Another important point: executive privilege is different in the context of a congressional investigation than in a legal case. The jurisprudence deriving from the Nixon case involves judicial subpoenas for evidence in criminal investigations conducted by the executive branch. A congressional investigation is significantly different.

On the one hand, Congress does not need a penal crime in order to impeach or to conduct legitimate examinations of executive-branch conduct. On the other hand, Congress also does not need the courts in order to pressure executive-branch compliance with legislative demands for information — Congress, for example, can impeach the president (regardless of whether the president believes he is in the right in withholding information), or it could refuse to fund government operations the president wants to conduct, or refuse to confirm presidential appointees (though the House would need the Senate’s cooperation for that), and so on.

Naturally, Congress would prefer to have a judicial determination that a president’s privilege claim is legally invalid. But courts wisely tend to stay out of disputes between the political branches that do not implicate judicial process (such as judicial subpoenas in criminal investigations). The Framers gave Congress and the president the arsenals necessary to pressure each other and work out their own disputes. And almost invariably, underneath all the noise, they do work things out: Note, for example, that the White House has not tried to block Lewandowski from appearing, nor has it made a blanket refusal to cooperate with congressional demands for information.

Finally, this all may be a tempest in a teapot, more interesting as an academic exercise than as it will play out in the hearing.

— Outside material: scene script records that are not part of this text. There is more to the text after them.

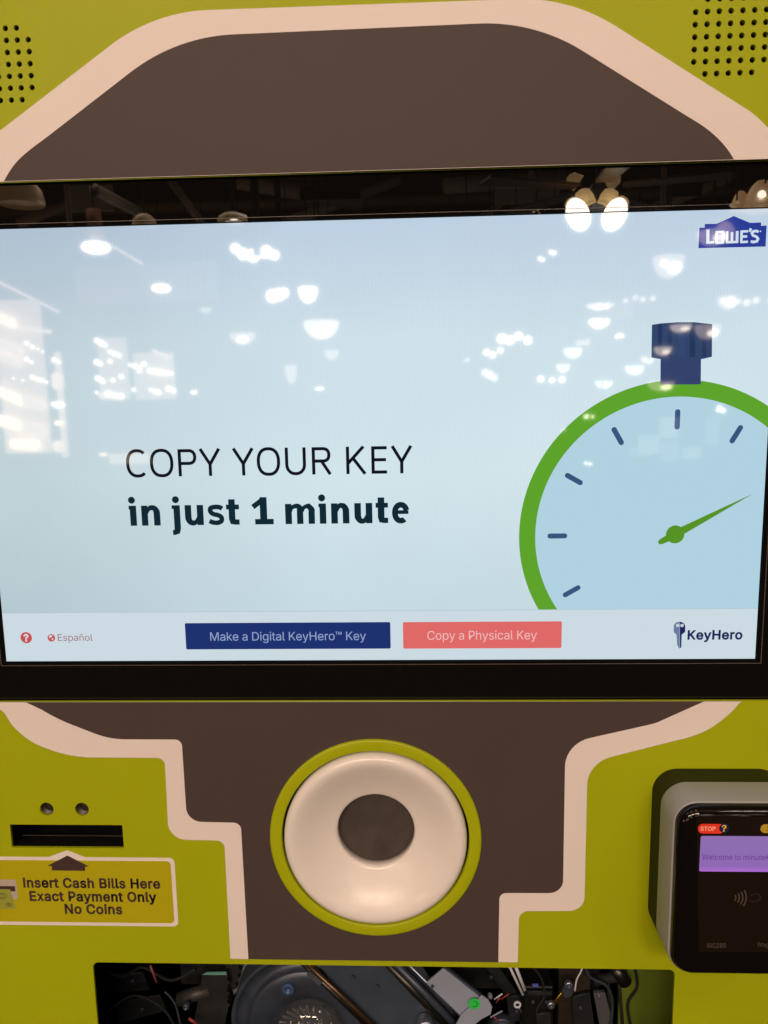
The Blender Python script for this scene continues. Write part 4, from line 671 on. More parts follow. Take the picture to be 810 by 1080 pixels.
mr = nt.nodes.new('ShaderNodeMapRange'); mr.inputs[1].default_value = -.0125; mr.inputs[2].default_value = .0125; nt.links.new(sp.outputs['Z'], mr.inputs[0])
cr = nt.nodes.new('ShaderNodeValToRGB'); nt.links.new(mr.outputs[0], cr.inputs[0])
cr.color_ramp.elements[0].color = lin((196, 120, 236)); cr.color_ramp.elements[1].color = lin((158, 122, 196)); e = cr.color_ramp.elements.new(.16); e.color = lin((158, 116, 204))
LCDES = .74
nt.links.new(cr.outputs[0], b.inputs['Emission Color']); b.inputs['Emission Strength'].default_value = LCDES
l0 = at(737.3, 919, z2); l1 = at(737.3, 881.6, z2)
plate('reader_display', [rrect(l0[0], l0[1], l0[0] + 52, l1[1], 1.2, 4)], z2, z2 + .05, LCD, face)
text('display_lettering', 'Welcome to minuteKEY', tbox(740.3, 906.8, 821, 906.8, 5.6, z2), z2 + .1, scrq((90, 44, 132)), face, offset=-.004)
# stop pill with blue question mark badge
RED = mat('stop_red', (.75, .04, .02), rough=.35, emit=(.5, .03, .015), es=.25); NB = mat('badge_navy', (.015, .018, .11), rough=.35); YL = mat('badge_yellow', (.85, .6, .02), rough=.35)
a = at(736, 878.9, z2); b_ = at(764, 869, z2)
plate('stop_key', [rrect(a[0], a[1], b_[0], b_[1], 2.95, 8)], z2, z2 + .2, RED, face)
text('key_lettering', 'STOP', tbox(738.8, 876, 754.2, 876, 4.3, z2), z2 + .26, mat('stop_lettering', (.95, .62, .5), rough=.5), face, offset=.012)
q = at(763.6, 873.3, z2); plate('help_key', [circ(q[0], q[1], 3.15, 30)], z2 + .22, z2 + .3, NB, face)
text('key_lettering', '?', (q[0] - 1.3, q[0] + 1.2, q[1] - 2.1, 4.2), z2 + .35, YL, face, offset=.02)
a = at(801.7, 878.4, z2); plate('language_key', [rrect(a[0], a[1], a[0] + 18, b_[1], 2.95, 8)], z2, z2 + .2, mat('key_yellow', (.5, .36, .03), rough=.35), face)
text('key_lettering', '\u0024', (a[0] + 4.0, a[0] + 6.4, a[1] + 1.3, 3.6), z2 + .26, INK, face)
# contactless waves
WAV = mat('etched_grey', (.07, .058, .05), rough=.6)
q = at(769.5, 947, z2); bm = bmesh.new()
for k, rr in enumerate((4, 6.2, 8.4, 10.6)):
    ribbon(bm, arc(q[0], q[1], rr, rr, -32, 32, 14), .85, z2 + .05 + .004 * k)
link('contactless_mark', bm, WAV, face)
FNT = mat('etched_faint', (.022, .018, .016), rough=.6)
bm = bmesh.new(); q = at(796, 947, z2)
ribbon(bm, [(q[0] - 3, q[1] + 2), (q[0] + 2, q[1] + 3), (q[0] + 4, q[1] + 0), (q[0] + 1, q[1] - 3), (q[0] - 3, q[1] - 2)], .6, z2 + .05)
link('contactless_hand_mark', bm, FNT, face)
text('face_lettering', 'iUC285', tbox(746, 999.6, 765.3, 999.2, 4.6, z2), z2 + .05, mat('etched_pale', (.11, .095, .085), rough=.6), face)
text('face_lettering', 'ingenico', tbox(799.5, 998.6, 836, 998.6, 4.6, z2), z2 + .05, WAV, face, offset=.01)

# ================================================================== MECHANISM BEHIND THE WINDOW
mech = empty('key_cutting_machine', w(0, -500, -80), 'dark metal key cutting machine with drum, rails and wires seen through the lower window', 'machine')
def W3(u, v, h): x, y = at(u, v, h); return w(x, y, h)
box('back_plate', -190, 192, -499, -384, -112, -108, mat('machine_back', (.012, .014, .018), rough=.55, noise=.4, nscale=30), mech)
dc = at(325, 1080, -50)
dr = at(407, 1080, -50)[0] - dc[0]
drum = lathe('drum', [(dr, -100), (dr, -51), (dr * .985, -50), (dr * .95, -50), (dr * .935, -51.5), (dr * .9, -54), (dr * .78, -55), (dr * .77, -49), (dr * .755, -48), (dr * .70, -46.5), (dr * .48, -45), (dr * .46, -47), (0, -47)], dc[0], dc[1], DGREY, mech, n=120)
q = at(304.2, 1042, -45.5); lathe('drum_bolt', [(5.2, -46.5), (5.2, -43.2), (4.8, -42.8), (1.9, -42.8), (1.6, -44.6), (0, -44.6)], q[0], q[1], BLUEB, drum, n=32)
lathe('clear_dome', [(dr * .45, -46.5)] + [(dr * .45 * math.cos(t * math.pi / 16), -46 + 17 * math.sin(t * math.pi / 16)) for t in range(8)] + [(0, -29)], dc[0] + 3, dc[1] - 2, CLEAR, drum, n=64)
for k in range(7):      # steel rods added for the bright streaks in the dome
    a = math.radians(60 + k * 14); r0, r1 = dr * .2, dr * .37
    tube('dome_streak_rod', [w(dc[0] + r0 * math.cos(a), dc[1] + r0 * math.sin(a), -44), w(dc[0] + r1 * math.cos(a + .25), dc[1] + r1 * math.sin(a + .25), -42)], .0009, STEEL, drum, 8)
def slab(name, px, h, th, m, parent=mech, bev=0.0): return plate(name, [[at(u, v, h) for u, v in px]], h - th, h, m, parent, bevel=bev)
slab('slide_plate', [(333, 1012), (440, 1012), (500, 1100), (396, 1100)], -43.5, 1.2, BLUEG)
def bar(name, p0, p1, h, r, m, parent=mech): return tube(name, [W3(*p0, h), W3(*p1, h)], r, m, parent, 16)
bar('guide_rail', (322, 1014), (414, 1101), -38, .0019, mat('rail_brown_highlight', (.12, .075, .045), rough=.3, metal=.7))  # brownish highlight of the dark rail built as its own bar
bar('guide_rail', (316, 1012), (408, 1101), -40, .0024, BLACKP)
slab('rail_clip', [(323.5, 1028), (327, 1025), (340, 1036), (336.5, 1039.5)], -35, 1.5, STEEL)
bar('lead_screw', (414, 1012), (500, 1101), -37, .0030, DGREY)
bar('lead_screw_guard', (404, 1010), (490, 1101), -39, .0036, BLACKP)
bar('guide_rail', (424, 1010), (512, 1098), -34, .0009, STEEL)
q = at(449, 1080, -38); lathe('adjuster_knob', [(7.6, -41), (7.6, -32), (7.0, -31), (6.2, -31), (5.6, -32.5), (0, -33)], q[0], q[1], STEEL, mech, n=40)
slab('carriage_plate', [(449.9, 1036.6), (467.7, 1021.8), (506.5, 1051.6), (485.5, 1071.2)], -30, 2, PALEB, bev=.3)
slab('carriage_edge', [(467.7, 1021.6), (471.5, 1021.6), (509.5, 1050.2), (506.5, 1051.6)], -31, 3, BLUEG)
slab('carriage_flange', [(486.4, 1071.2), (508.2, 1050.5), (515, 1055), (519.2, 1062.3), (517.5, 1070), (508, 1075), (499, 1082), (490, 1101), (470, 1101)], -27, 2, PALEB, bev=.3)
g = at(500.3, 1058.6, -26.9); gs = plate('round_sticker', [circ(g[0], g[1], 4.9, 30)], -26.85, -26.75, GREENS, mech)
bm = bmesh.new(); ribbon(bm, arc(g[0], g[1], 2.4, 2.4, -120, 100, 14), .5, -26.7); link('sticker_mark', bm, MATTE, gs)
bar('pneumatic_hose', (534, 1012), (551.5, 1049), -45, .0011, WIREW)
bar('pneumatic_hose', (541, 1012), (553.5, 1044), -47, .0014, WIREW)
q = at(545.7, 1059.6, -40); lathe('hose_eyelet', [(3.1, -41), (3.1, -39.6), (2.6, -39), (2.0, -39), (1.6, -39.6), (1.6, -41)], q[0], q[1], WIREW, mech, n=30, closed=True)
q = at(549.5, 1064, -40); bar('hose_stub', (547, 1062), (550, 1068), -41, .0009, DGREY)
# motor block
a = at(552, 1040, -48); b_ = at(583, 1101, -48)
box('motor_block', a[0], b_[0], b_[1], a[1], -90, -48, BLACKP, mech, 1.5)
slab('indicator_lens', [(561, 1038.4), (567.5, 1038), (568, 1041), (562, 1040.6)], -46, 1, mat('indicator_blue', (.1, .12, .6), rough=.2))
a = at(590, 1012, -60); b_ = at(622, 1101, -60)
box('support_column', a[0], b_[0], b_[1], a[1], -95, -62, mat('brown_black_casting', (.02, .015, .011), rough=.5, noise=.5, nscale=60), mech, 1.5)
for u0, v0 in ((600.2, 1040.6), (581.5, 1062)):
    q = at(u0, v0, -40); bt = lathe('hex_bolt', [(3.1, -44), (3.1, -41), (2.4, -40.4), (1.8, -40.4)], q[0], q[1], STEEL, mech, n=24)
    lathe('bolt_centre', [(1.7, -41.4), (1.5, -39.2), (0, -38.8)], q[0], q[1], STEEL, bt, n=6, smooth=False)
slab('brass_lever', [(583.4, 1058), (586.5, 1060.8), (594.5, 1050), (592, 1047.5)], -41, 2, BRASS, bev=.3)
slab('linkage_arm', [(592, 1046), (597, 1036), (605, 1040), (603.5, 1050), (596, 1053)], -44, 2, DGREY)
tube('white_cable', [W3(u, v, -42) for u, v in catmull([(616, 1014), (612.5, 1025), (608.3, 1033), (606.3, 1045)], 4)], .0007, WIREW, mech, 8)
slab('side_bracket', [(626.3, 1048), (638.2, 1047), (652, 1101), (636, 1101)], -52, 4, mat('grey_bracket', (.10, .105, .13), rough=.4, metal=.3, noise=.2), bev=.3)
q = at(633, 1054, -48); lathe('bracket_screw', [(1.0, -52), (1.0, -51), (0, -50.8)], q[0], q[1], STEEL, mech, n=16)
bar('cross_shaft', (626, 1034), (662, 1028), -60, .0042, MATTE)
bar('shaft_end', (648, 1019), (660, 1036), -56, .0055, BLACKP)
for u0, u1 in ((641, 646), (653, 658)): bar('vertical_strut', (u0, 1036), (u1, 1101), -66, .0015, MATTE)
for (p0, p1, m_) in (((521, 1054), (530, 1048), WIREW), ((528, 1054), (537, 1048), WIRER), ((523, 1058), (527, 1052), WIRER), ((520, 1071), (526, 1078), WIRER), ((517, 1073), (530, 1066), PALEB)):
    bar('short_wire', p0, p1, -40, .0006, m_)
q = at(517, 1053, -38); lathe('end_cap', [(1.9, -42), (1.9, -39), (0, -38)], q[0], q[1], PALEB, mech, n=20)
gear = lathe_mesh([(13, -88), (13, -82), (11.5, -81), (4, -81), (3.5, -78), (0, -78)], *at(530, 1090, -80), 40); link('drive_gear', gear, DGREY, mech, True)
CAST = mat('dark_casting', (.02, .024, .03), rough=.45, metal=.3, noise=.5, nscale=70)
for px_, h_ in (([(506, 1012), (520, 1012), (548, 1050), (538, 1056)], -70), ([(534, 1052), (552, 1049), (556, 1074), (538, 1080)], -66), ([(604, 1052), (622, 1047), (630, 1101), (606, 1101)], -56),
                ([(96, 1030), (150, 1026), (158, 1044), (100, 1050)], -96), ([(120, 1058), (168, 1050), (176, 1066), (126, 1080)], -88), ([(556, 1046), (582, 1046), (582, 1050), (556, 1050)], -44), ([(566, 1070), (580, 1068), (584, 1101), (568, 1101)], -44)):
    slab('cast_bracket', px_, h_, 3, CAST, bev=.4)
for (u, v), h_, rr in (((518, 1030), -68, 1.6), ((545, 1066), -63, 1.6), ((562, 1056), -47, 1.3), ((576, 1056), -47, 1.3), ((612, 1062), -54, 1.7), ((140, 1034), -94, 2.0), ((150, 1064), -86, 1.8), ((340, 1062), -42, 1.3), ((398, 1040), -42, 1.2), ((456, 1040), -29, 1.1), ((372, 1030), -42, 1.2)):
    q = at(u, v, h_); lathe('small_screw', [(rr, h_), (rr, h_ + 1.2), (rr * .7, h_ + 1.8), (rr * .4, h_ + 1.4), (0, h_ + 1.4)], q[0], q[1], DGREY, mech, n=16)
for lst, h_, rr, m_ in (([(556, 1014), (570, 1030), (574, 1050), (566, 1066), (570, 1090)], -46, .0010, MATTE), ([(616, 1014), (622, 1030), (640, 1040), (646, 1060), (642, 1095)], -50, .0012, DGREY),
                        ([(104, 1020), (130, 1030), (150, 1020), (180, 1034), (206, 1022)], -70, .0013, MATTE), ([(110, 1070), (140, 1050), (170, 1062), (186, 1085)], -60, .0011, MATTE), ([(668, 1014), (672, 1040), (662, 1060), (668, 1095)], -64, .0012, MATTE)):
    tube('dark_cable', [W3(u, v, h_) for u, v in catmull(lst, 5)], rr, m_, mech, 8)
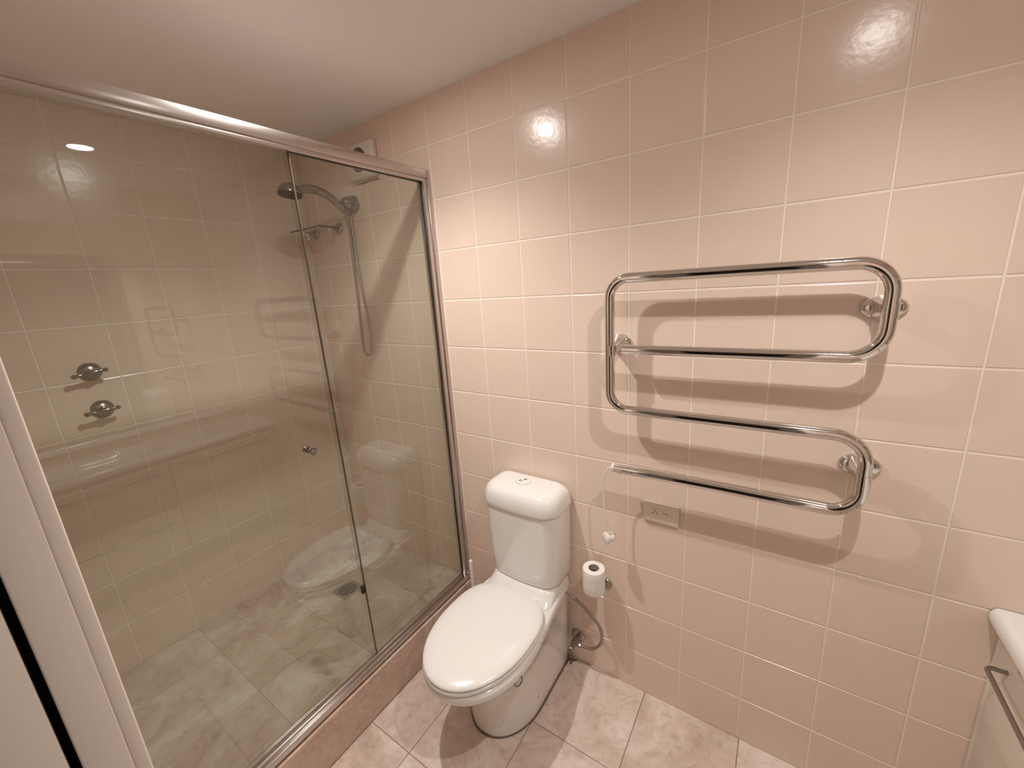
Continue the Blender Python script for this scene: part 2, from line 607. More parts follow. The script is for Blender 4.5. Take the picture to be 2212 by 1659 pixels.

That is because, as the Mueller report relates, Lewandowski wrote down the instructions he got from the president. He gave them to the special counsel, and prosecutors have published them in their report (see pages 90–94 of the Mueller Report, Vol. II).

This is less about high constitutional principle than low political theater. We all know what President Trump told Corey Lewandowski to do. We also know the Democrats are not going to impeach the president over it — regardless of where we come out on whether it comes close to an impeachable offense. To be sure, Democrats who control the House are entitled to use their power this way. But let’s be clear that today’s hearing is about the 2020 campaign. It is not a serious impeachment inquiry.

If Democrats were serious about impeaching Trump, the House would vote to convene an impeachment inquiry. Instead, Nadler’s committee, on a party-line vote, has approved “investigative procedures offered by Chairman Jerrold Nadler.” The chairman is not a real impeacher . . . he is just playing one on TV.